__PROBLEM DESCRIPTION__
Copy out all of the data below with no alterations.

__COLLECTED DATA__
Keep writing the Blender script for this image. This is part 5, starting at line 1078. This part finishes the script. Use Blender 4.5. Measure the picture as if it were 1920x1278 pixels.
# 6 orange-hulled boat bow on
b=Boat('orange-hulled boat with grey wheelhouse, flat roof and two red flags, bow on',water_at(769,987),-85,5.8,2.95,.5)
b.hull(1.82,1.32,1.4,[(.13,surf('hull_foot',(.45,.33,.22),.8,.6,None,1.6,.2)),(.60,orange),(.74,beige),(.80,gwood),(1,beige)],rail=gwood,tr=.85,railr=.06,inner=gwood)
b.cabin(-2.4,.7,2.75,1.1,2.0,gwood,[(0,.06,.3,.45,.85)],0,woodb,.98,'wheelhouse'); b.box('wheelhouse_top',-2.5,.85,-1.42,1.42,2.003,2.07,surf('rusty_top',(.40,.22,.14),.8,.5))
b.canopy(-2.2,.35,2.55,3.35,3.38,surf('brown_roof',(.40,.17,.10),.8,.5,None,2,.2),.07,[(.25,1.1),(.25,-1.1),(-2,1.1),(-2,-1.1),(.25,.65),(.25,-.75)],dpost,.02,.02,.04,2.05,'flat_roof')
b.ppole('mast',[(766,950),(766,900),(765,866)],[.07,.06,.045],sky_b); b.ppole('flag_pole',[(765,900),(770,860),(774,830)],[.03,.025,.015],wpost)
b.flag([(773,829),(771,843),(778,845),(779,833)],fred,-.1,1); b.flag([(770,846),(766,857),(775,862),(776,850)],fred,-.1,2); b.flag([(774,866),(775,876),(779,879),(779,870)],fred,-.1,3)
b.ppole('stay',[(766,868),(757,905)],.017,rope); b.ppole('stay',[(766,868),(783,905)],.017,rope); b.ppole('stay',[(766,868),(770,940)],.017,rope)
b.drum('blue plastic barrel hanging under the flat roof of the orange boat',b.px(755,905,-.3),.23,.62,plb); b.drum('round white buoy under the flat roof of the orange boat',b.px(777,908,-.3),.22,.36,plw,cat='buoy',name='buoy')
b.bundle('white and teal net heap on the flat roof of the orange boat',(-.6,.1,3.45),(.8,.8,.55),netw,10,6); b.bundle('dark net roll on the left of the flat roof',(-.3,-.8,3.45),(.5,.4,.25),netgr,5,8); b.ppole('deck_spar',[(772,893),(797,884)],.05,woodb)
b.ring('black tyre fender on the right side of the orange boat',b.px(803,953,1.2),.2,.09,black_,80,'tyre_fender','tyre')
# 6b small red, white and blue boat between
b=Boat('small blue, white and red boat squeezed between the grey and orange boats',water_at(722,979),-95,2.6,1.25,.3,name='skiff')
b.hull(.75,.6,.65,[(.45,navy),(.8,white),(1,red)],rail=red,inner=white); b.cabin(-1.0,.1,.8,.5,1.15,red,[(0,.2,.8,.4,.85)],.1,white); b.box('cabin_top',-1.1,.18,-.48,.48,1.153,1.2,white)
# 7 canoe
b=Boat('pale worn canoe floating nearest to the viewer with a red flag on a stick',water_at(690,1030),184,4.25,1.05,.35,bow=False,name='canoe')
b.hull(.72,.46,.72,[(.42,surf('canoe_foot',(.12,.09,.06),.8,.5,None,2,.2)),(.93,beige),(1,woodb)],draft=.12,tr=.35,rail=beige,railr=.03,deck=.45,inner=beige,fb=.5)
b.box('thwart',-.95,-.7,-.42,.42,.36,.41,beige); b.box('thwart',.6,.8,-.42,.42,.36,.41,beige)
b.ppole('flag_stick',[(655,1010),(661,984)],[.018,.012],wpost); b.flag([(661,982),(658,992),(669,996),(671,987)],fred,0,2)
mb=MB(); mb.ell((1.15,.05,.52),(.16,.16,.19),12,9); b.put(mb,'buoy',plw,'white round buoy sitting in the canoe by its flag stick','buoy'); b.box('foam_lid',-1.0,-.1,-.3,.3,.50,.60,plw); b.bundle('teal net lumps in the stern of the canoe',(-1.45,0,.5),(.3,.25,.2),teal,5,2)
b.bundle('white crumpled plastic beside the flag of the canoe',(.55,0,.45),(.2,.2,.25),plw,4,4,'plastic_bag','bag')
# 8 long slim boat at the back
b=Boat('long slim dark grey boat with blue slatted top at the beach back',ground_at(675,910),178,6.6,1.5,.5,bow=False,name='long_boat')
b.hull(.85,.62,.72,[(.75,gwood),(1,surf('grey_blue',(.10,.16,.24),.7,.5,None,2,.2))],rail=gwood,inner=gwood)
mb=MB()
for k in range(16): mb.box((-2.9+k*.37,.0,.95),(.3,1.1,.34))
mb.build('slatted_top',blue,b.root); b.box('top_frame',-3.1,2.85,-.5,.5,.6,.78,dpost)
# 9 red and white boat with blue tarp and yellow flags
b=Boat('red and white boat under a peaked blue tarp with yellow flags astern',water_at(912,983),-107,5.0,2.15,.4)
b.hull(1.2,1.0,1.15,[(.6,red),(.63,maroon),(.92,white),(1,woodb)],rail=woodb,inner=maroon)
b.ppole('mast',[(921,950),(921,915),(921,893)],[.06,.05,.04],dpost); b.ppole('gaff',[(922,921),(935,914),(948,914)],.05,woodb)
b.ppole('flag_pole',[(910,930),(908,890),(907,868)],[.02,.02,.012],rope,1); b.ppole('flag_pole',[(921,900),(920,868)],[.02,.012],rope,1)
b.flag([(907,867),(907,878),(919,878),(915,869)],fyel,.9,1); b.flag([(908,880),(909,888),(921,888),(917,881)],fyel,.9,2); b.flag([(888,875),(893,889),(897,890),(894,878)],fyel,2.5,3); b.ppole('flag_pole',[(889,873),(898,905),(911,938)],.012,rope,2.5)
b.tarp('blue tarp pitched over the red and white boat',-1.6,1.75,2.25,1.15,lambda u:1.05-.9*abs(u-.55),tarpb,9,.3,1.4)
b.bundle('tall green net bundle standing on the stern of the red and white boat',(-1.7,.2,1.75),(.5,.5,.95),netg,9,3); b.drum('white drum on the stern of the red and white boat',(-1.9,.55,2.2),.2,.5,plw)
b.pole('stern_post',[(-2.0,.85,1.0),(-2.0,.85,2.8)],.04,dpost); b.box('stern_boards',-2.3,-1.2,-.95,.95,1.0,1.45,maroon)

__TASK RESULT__
Keep writing the Blender script for this image. This is part 5, starting at line 1078. This part finishes the script. Use Blender 4.5. Measure the picture as if it were 1920x1278 pixels.
# 6 orange-hulled boat bow on
b=Boat('orange-hulled boat with grey wheelhouse, flat roof and two red flags, bow on',water_at(769,987),-85,5.8,2.95,.5)
b.hull(1.82,1.32,1.4,[(.13,surf('hull_foot',(.45,.33,.22),.8,.6,None,1.6,.2)),(.60,orange),(.74,beige),(.80,gwood),(1,beige)],rail=gwood,tr=.85,railr=.06,inner=gwood)
b.cabin(-2.4,.7,2.75,1.1,2.0,gwood,[(0,.06,.3,.45,.85)],0,woodb,.98,'wheelhouse'); b.box('wheelhouse_top',-2.5,.85,-1.42,1.42,2.003,2.07,surf('rusty_top',(.40,.22,.14),.8,.5))
b.canopy(-2.2,.35,2.55,3.35,3.38,surf('brown_roof',(.40,.17,.10),.8,.5,None,2,.2),.07,[(.25,1.1),(.25,-1.1),(-2,1.1),(-2,-1.1),(.25,.65),(.25,-.75)],dpost,.02,.02,.04,2.05,'flat_roof')
b.ppole('mast',[(766,950),(766,900),(765,866)],[.07,.06,.045],sky_b); b.ppole('flag_pole',[(765,900),(770,860),(774,830)],[.03,.025,.015],wpost)
b.flag([(773,829),(771,843),(778,845),(779,833)],fred,-.1,1); b.flag([(770,846),(766,857),(775,862),(776,850)],fred,-.1,2); b.flag([(774,866),(775,876),(779,879),(779,870)],fred,-.1,3)
b.ppole('stay',[(766,868),(757,905)],.017,rope); b.ppole('stay',[(766,868),(783,905)],.017,rope); b.ppole('stay',[(766,868),(770,940)],.017,rope)
b.drum('blue plastic barrel hanging under the flat roof of the orange boat',b.px(755,905,-.3),.23,.62,plb); b.drum('round white buoy under the flat roof of the orange boat',b.px(777,908,-.3),.22,.36,plw,cat='buoy',name='buoy')
b.bundle('white and teal net heap on the flat roof of the orange boat',(-.6,.1,3.45),(.8,.8,.55),netw,10,6); b.bundle('dark net roll on the left of the flat roof',(-.3,-.8,3.45),(.5,.4,.25),netgr,5,8); b.ppole('deck_spar',[(772,893),(797,884)],.05,woodb)
b.ring('black tyre fender on the right side of the orange boat',b.px(803,953,1.2),.2,.09,black_,80,'tyre_fender','tyre')
# 6b small red, white and blue boat between
b=Boat('small blue, white and red boat squeezed between the grey and orange boats',water_at(722,979),-95,2.6,1.25,.3,name='skiff')
b.hull(.75,.6,.65,[(.45,navy),(.8,white),(1,red)],rail=red,inner=white); b.cabin(-1.0,.1,.8,.5,1.15,red,[(0,.2,.8,.4,.85)],.1,white); b.box('cabin_top',-1.1,.18,-.48,.48,1.153,1.2,white)
# 7 canoe
b=Boat('pale worn canoe floating nearest to the viewer with a red flag on a stick',water_at(690,1030),184,4.25,1.05,.35,bow=False,name='canoe')
b.hull(.72,.46,.72,[(.42,surf('canoe_foot',(.12,.09,.06),.8,.5,None,2,.2)),(.93,beige),(1,woodb)],draft=.12,tr=.35,rail=beige,railr=.03,deck=.45,inner=beige,fb=.5)
b.box('thwart',-.95,-.7,-.42,.42,.36,.41,beige); b.box('thwart',.6,.8,-.42,.42,.36,.41,beige)
b.ppole('flag_stick',[(655,1010),(661,984)],[.018,.012],wpost); b.flag([(661,982),(658,992),(669,996),(671,987)],fred,0,2)
mb=MB(); mb.ell((1.15,.05,.52),(.16,.16,.19),12,9); b.put(mb,'buoy',plw,'white round buoy sitting in the canoe by its flag stick','buoy'); b.box('foam_lid',-1.0,-.1,-.3,.3,.50,.60,plw); b.bundle('teal net lumps in the stern of the canoe',(-1.45,0,.5),(.3,.25,.2),teal,5,2)
b.bundle('white crumpled plastic beside the flag of the canoe',(.55,0,.45),(.2,.2,.25),plw,4,4,'plastic_bag','bag')
# 8 long slim boat at the back
b=Boat('long slim dark grey boat with blue slatted top at the beach back',ground_at(675,910),178,6.6,1.5,.5,bow=False,name='long_boat')
b.hull(.85,.62,.72,[(.75,gwood),(1,surf('grey_blue',(.10,.16,.24),.7,.5,None,2,.2))],rail=gwood,inner=gwood)
mb=MB()
for k in range(16): mb.box((-2.9+k*.37,.0,.95),(.3,1.1,.34))
mb.build('slatted_top',blue,b.root); b.box('top_frame',-3.1,2.85,-.5,.5,.6,.78,dpost)
# 9 red and white boat with blue tarp and yellow flags
b=Boat('red and white boat under a peaked blue tarp with yellow flags astern',water_at(912,983),-107,5.0,2.15,.4)
b.hull(1.2,1.0,1.15,[(.6,red),(.63,maroon),(.92,white),(1,woodb)],rail=woodb,inner=maroon)
b.ppole('mast',[(921,950),(921,915),(921,893)],[.06,.05,.04],dpost); b.ppole('gaff',[(922,921),(935,914),(948,914)],.05,woodb)
b.ppole('flag_pole',[(910,930),(908,890),(907,868)],[.02,.02,.012],rope,1); b.ppole('flag_pole',[(921,900),(920,868)],[.02,.012],rope,1)
b.flag([(907,867),(907,878),(919,878),(915,869)],fyel,.9,1); b.flag([(908,880),(909,888),(921,888),(917,881)],fyel,.9,2); b.flag([(888,875),(893,889),(897,890),(894,878)],fyel,2.5,3); b.ppole('flag_pole',[(889,873),(898,905),(911,938)],.012,rope,2.5)
b.tarp('blue tarp pitched over the red and white boat',-1.6,1.75,2.25,1.15,lambda u:1.05-.9*abs(u-.55),tarpb,9,.3,1.4)
b.bundle('tall green net bundle standing on the stern of the red and white boat',(-1.7,.2,1.75),(.5,.5,.95),netg,9,3); b.drum('white drum on the stern of the red and white boat',(-1.9,.55,2.2),.2,.5,plw)
b.pole('stern_post',[(-2.0,.85,1.0),(-2.0,.85,2.8)],.04,dpost); b.box('stern_boards',-2.3,-1.2,-.95,.95,1.0,1.45,maroon)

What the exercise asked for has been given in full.